Friday, 8 September 2017

THE JUDGE - Review By Greg Klymkiw - TIFF 2017: To be a female Shari’a judge in Palestine

One of the wisest and bravest women in the Middle East.

The Judge (2017)
Dir. Erika Cohn

Review By Greg Klymkiw

A society can only be as progressive as its most progressive members. Just ask Kholoud Al-Faqih, the first woman to ever be appointed to the position of judge within a Shari’a court in Palestine. As a young lawyer, she dreamed of bringing an enlightened voice to the judicial system of her country and in so doing, redress the imbalances faced by women in a world fraught with chauvinism, sexism, misogyny and just-plain blinkered old world misinterpretation of Islamic Law.

Though Erika Cohn's The Judge might have benefitted somewhat by a stricter adherence to a more pure Cinéma Direct approach (at times the interviews seemed at odds with the as-it-happens footage), the film's vérité style is rigorous enough to not betray its dynamic subject, surely one of the wisest and bravest women in the Middle East.

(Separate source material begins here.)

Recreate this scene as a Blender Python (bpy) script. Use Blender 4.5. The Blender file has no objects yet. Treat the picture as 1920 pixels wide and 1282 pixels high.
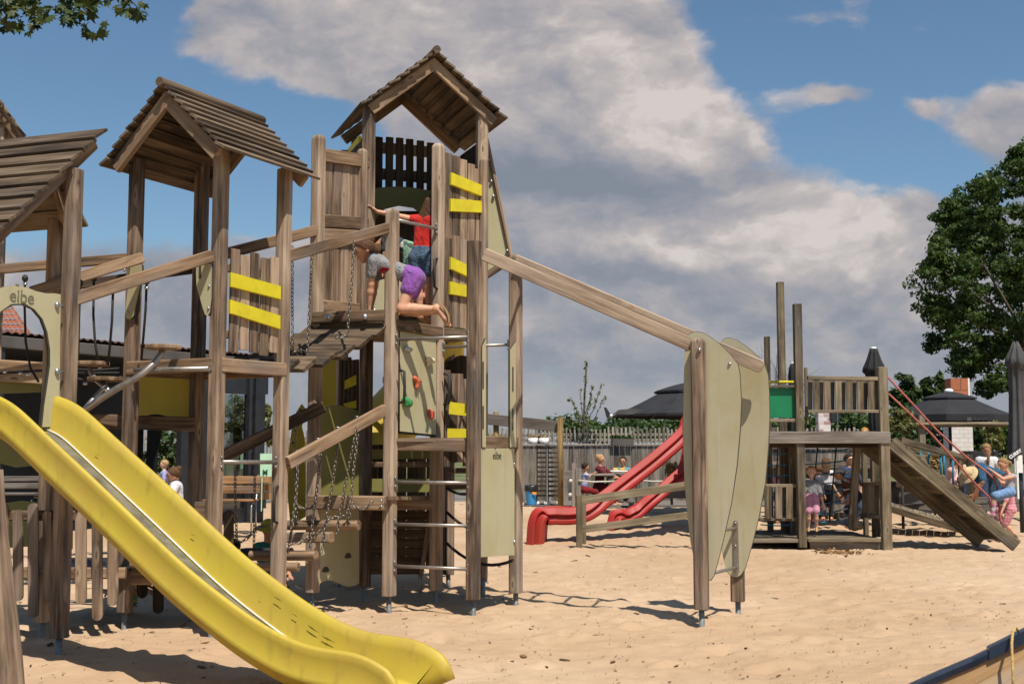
import bpy, bmesh, math, random
import numpy as np
from mathutils import Vector, Matrix, Quaternion, noise as mnoise
random.seed(7); RNG = np.random.RandomState(11)
S = bpy.context.scene
R = math.radians
V = Vector
# ---------------------------------------------------------------- camera
F_PX, HZ, CAMZ = 2293.0, 850.0, 1.5          # focal length in photo pixels, horizon row, eye height
PITCH = math.atan((HZ - 641.0) / F_PX)
cam_d = bpy.data.cameras.new('camera'); cam = bpy.data.objects.new('camera', cam_d)
S.collection.objects.link(cam); S.camera = cam
cam_d.sensor_width = 36.0; cam_d.lens = F_PX / 1920.0 * 36.0
cam_d.clip_start = 0.1; cam_d.clip_end = 6000
cam.location = (0, 0, CAMZ); cam.rotation_euler = (R(90) + PITCH, R(0.0), 0)
cam_d.dof.use_dof = True; cam_d.dof.focus_distance = 11.3; cam_d.dof.aperture_fstop = 7.1
# ---------------------------------------------------------------- sun, exposure
SUN = V((0.23, -0.50, 1.0)).normalized()
sun_d = bpy.data.lights.new('sun', 'SUN'); sun_d.energy = 3.6; sun_d.angle = R(0.55); sun_d.color = (1.0, 0.93, 0.83)
sun = bpy.data.objects.new('sun', sun_d); S.collection.objects.link(sun)
sun.rotation_euler = SUN.to_track_quat('Z', 'Y').to_euler(); sun.location = (8, -10, 30)
S.view_settings.view_transform = 'Standard'; S.view_settings.look = 'None'
S.view_settings.gamma = 1.0; S.view_settings.exposure = 0.74
# ---------------------------------------------------------------- world: clear sky with cumulus
class NT:
    """tiny helper to write node graphs as expressions"""
    def __init__(s, tree): s.t = tree; s.n = tree.nodes; s.l = tree.links
    def new(s, typ, **kw):
        n = s.n.new(typ)
        for k, v in kw.items(): setattr(n, k, v)
        return n
    def put(s, sock, val):
        if val is None: return
        if isinstance(val, bpy.types.NodeSocket): s.l.new(val, sock)
        else: sock.default_value = val
    def m(s, op, a, b=None, c=None, clamp=False):
        n = s.new('ShaderNodeMath', operation=op, use_clamp=clamp)
        s.put(n.inputs[0], a); s.put(n.inputs[1], b); s.put(n.inputs[2], c)
        return n.outputs[0]
    def vm(s, op, a, b=None, scale=None):
        n = s.new('ShaderNodeVectorMath', operation=op)
        s.put(n.inputs[0], a); s.put(n.inputs[1], b)
        if scale is not None: s.put(n.inputs['Scale'], scale)
        return n.outputs['Value'] if op in ('LENGTH', 'DOT_PRODUCT', 'DISTANCE') else n.outputs['Vector']
    def mix(s, f, a, b, blend='MIX'):
        n = s.new('ShaderNodeMix', data_type='RGBA', blend_type=blend); n.clamp_factor = True
        s.put(n.inputs[0], f); s.put(n.inputs[6], a); s.put(n.inputs[7], b)
        return n.outputs[2]
    def noise(s, vec, scale, detail=4, rough=0.55, dist=0.0, col=False):
        n = s.new('ShaderNodeTexNoise', noise_dimensions='3D')
        s.put(n.inputs['Vector'], vec); n.inputs['Scale'].default_value = scale; n.inputs['Detail'].default_value = detail
        n.inputs['Roughness'].default_value = rough; n.inputs['Distortion'].default_value = dist
        return n.outputs['Color'] if col else n.outputs['Fac']
    def ss(s, x, lo, hi, a=0.0, b=1.0, kind='SMOOTHSTEP'):
        n = s.new('ShaderNodeMapRange', interpolation_type=kind)
        s.put(n.inputs['Value'], x); n.inputs['From Min'].default_value = lo; n.inputs['From Max'].default_value = hi
        n.inputs['To Min'].default_value = a; n.inputs['To Max'].default_value = b
        return n.outputs[0]
    def xyz(s, x, y, z):
        n = s.new('ShaderNodeCombineXYZ'); s.put(n.inputs[0], x); s.put(n.inputs[1], y); s.put(n.inputs[2], z); return n.outputs[0]
    def sep(s, v):
        n = s.new('ShaderNodeSeparateXYZ'); s.put(n.inputs[0], v); return n.outputs
    def ramp(s, fac, stops):
        n = s.new('ShaderNodeValToRGB'); e = n.color_ramp.elements
        while len(e) < len(stops): e.new(0.5)
        for i, (p, c) in enumerate(stops): e[i].position = p; e[i].color = (c[0], c[1], c[2], 1)
        s.put(n.inputs[0], fac); return n.outputs[0]
def rgb(c): return (c[0], c[1], c[2], 1.0)

W_ = bpy.data.worlds.new('World'); S.world = W_; W_.use_nodes = True
def build_world():
    t = W_.node_tree; t.nodes.clear(); N = NT(t)
    out = N.new('ShaderNodeOutputWorld'); bg = N.new('ShaderNodeBackground')
    N.l.new(bg.outputs[0], out.inputs[0])
    sky = N.new('ShaderNodeTexSky', sky_type='NISHITA'); sky.sun_disc = False
    sky.sun_elevation = math.asin(SUN.z); sky.sun_rotation = math.atan2(SUN.x, SUN.y)
    sky.air_density = 1.0; sky.dust_density = 0.6; sky.ozone_density = 1.6
    tc = N.new('ShaderNodeTexCoord'); d = tc.outputs['Generated']
    x, y, z = N.sep(d)
    ys = N.m('MAXIMUM', N.m('ABSOLUTE', y), 0.08)
    az = N.m('DIVIDE', x, ys); el = N.m('DIVIDE', z, ys)          # slopes of the view direction: azimuth, elevation
    p = N.xyz(az, N.m('MULTIPLY', el, 1.55), N.m('MULTIPLY', y, 0.35))
    warp = N.vm('SCALE', N.vm('SUBTRACT', N.noise(p, 5.0, 5, 0.6, col=True), (0.5, 0.5, 0.5)), scale=0.10)
    pw = N.vm('ADD', p, warp)
    aw, ew, _ = N.sep(pw)
    def blob(u, v, ru, rv, amp):                                   # soft ellipse of cover, centre and radii in slopes
        ca, ce = (u - 960) / F_PX, (HZ - v) / F_PX * 1.55
        dx = N.m('MULTIPLY', N.m('SUBTRACT', aw, ca), F_PX / ru); dy = N.m('MULTIPLY', N.m('SUBTRACT', ew, ce), F_PX / (rv * 1.55))
        r2 = N.m('ADD', N.m('MULTIPLY', dx, dx), N.m('MULTIPLY', dy, dy))
        return N.m('MULTIPLY', N.m('POWER', 2.718, N.m('MULTIPLY', r2, -1.0)), amp)
    tot = None
    for b in CLOUD_BLOBS:
        g = blob(*b); tot = g if tot is None else N.m('ADD', tot, g)
    low = N.ss(el, (HZ - 600) / F_PX, (HZ - 320) / F_PX, 0.50, 0.0)   # the bank closes towards the horizon
    tot = N.m('ADD', tot, low)
    def heap(vec):                                                 # billowed cloud field
        a = N.noise(vec, 5.2, 9, 0.56); c = N.noise(vec, 15.0, 5, 0.55)
        bl = N.m('SUBTRACT', 1.0, N.m('ABSOLUTE', N.m('MULTIPLY', N.m('SUBTRACT', c, 0.5), 3.2)))
        return N.m('ADD', a, N.m('MULTIPLY', N.m('SUBTRACT', bl, 0.6), 0.11))
    n1 = heap(pw)
    dens = N.m('ADD', tot, N.m('MULTIPLY', N.m('SUBTRACT', n1, 0.5), 1.55))
    cover = N.m('MULTIPLY', N.ss(dens, 0.17, 0.50), N.ss(y, 0.02, 0.18))
    n2 = heap(N.vm('ADD', pw, (0.008, 0.034, 0.0)))                # a step towards the sun: lit tops, grey bases
    rel = N.m('SUBTRACT', n1, n2)
    n3 = N.noise(pw, 2.8, 4, 0.5)
    flat = N.ss(el, 0.02, 0.16, 1.0, 1.0)
    lightness = N.m('ADD', N.m('MULTIPLY', N.m('ADD', N.m('MULTIPLY', rel, 2.5), N.m('MULTIPLY', N.m('SUBTRACT', n3, 0.5), 1.0)), flat), 0.51)
    tl = None
    for b in CLOUD_SHADE:
        g = blob(*b); tl = g if tl is None else N.m('ADD', tl, g)
    lightness = N.m('ADD', lightness, tl)
    edge = N.ss(dens, 0.30, 0.70, 0.10, -0.03)                     # thin sunlit rims, thicker greyer hearts
    lightness = N.m('ADD', lightness, edge)
    ccol = N.ramp(lightness, [(0.0, (0.138, 0.152, 0.180)), (0.28, (0.170, 0.178, 0.206)), (0.55, (0.236, 0.224, 0.236)), (0.80, (0.315, 0.284, 0.274)), (1.0, (0.42, 0.375, 0.35))])
    skyc = N.vm('SCALE', sky.outputs[0], scale=SKY_STRENGTH)
    grade = N.vm('MULTIPLY', skyc, SKY_TINT)
    col = N.mix(N.m('MULTIPLY', cover, 0.93), grade, ccol)
    hz = N.ss(el, 0.0, 0.13, 0.55, 0.0)                           # milky air low over the horizon
    col = N.mix(hz, col, (0.168, 0.200, 0.244, 1))
    N.l.new(col, bg.inputs['Color']); bg.inputs['Strength'].default_value = 1.0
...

The film follows the day-to-day activities of this champion for the rights of women in a decidedly male-centric world and we get a rare glimpse into the civil and domestic legal struggles they face almost constantly. Al-Faqih is, however, not about to take a "home team" stance in any sort of knee-jerk fashion and she dispenses her rulings so that fairness is the key element in her dealings with both women and men. As we see, in case after case, when equality is generously applied to both sexes, even within adherence to the strict tenets of Shari’a dictates, what's good for the goose is clearly good for the gander and vice versa.

As the picture proceeds, all is not sun and roses. Al-Faqih was first appointed by an extremely liberal Sheikh and when he's forced to retire, she finds her role substantially diminished. Pulled from the courtroom and into an office to deal with strictly bureaucratic matters, she faces the frustration of having to muck through the drudgery of paper-pushing whilst justice outside her four walls is back in the hands of the patriarchy.

She's a tough nut to crack, though, and she doesn't succumb to this unfair sledge hammer approach. Her struggle to regain her rightful place is the stuff of solid "drama" and we're miraculously allowed to witness the true power of evolution and advancement.

Yeah, it's a feel-good movie. Not a damn thing wrong with that.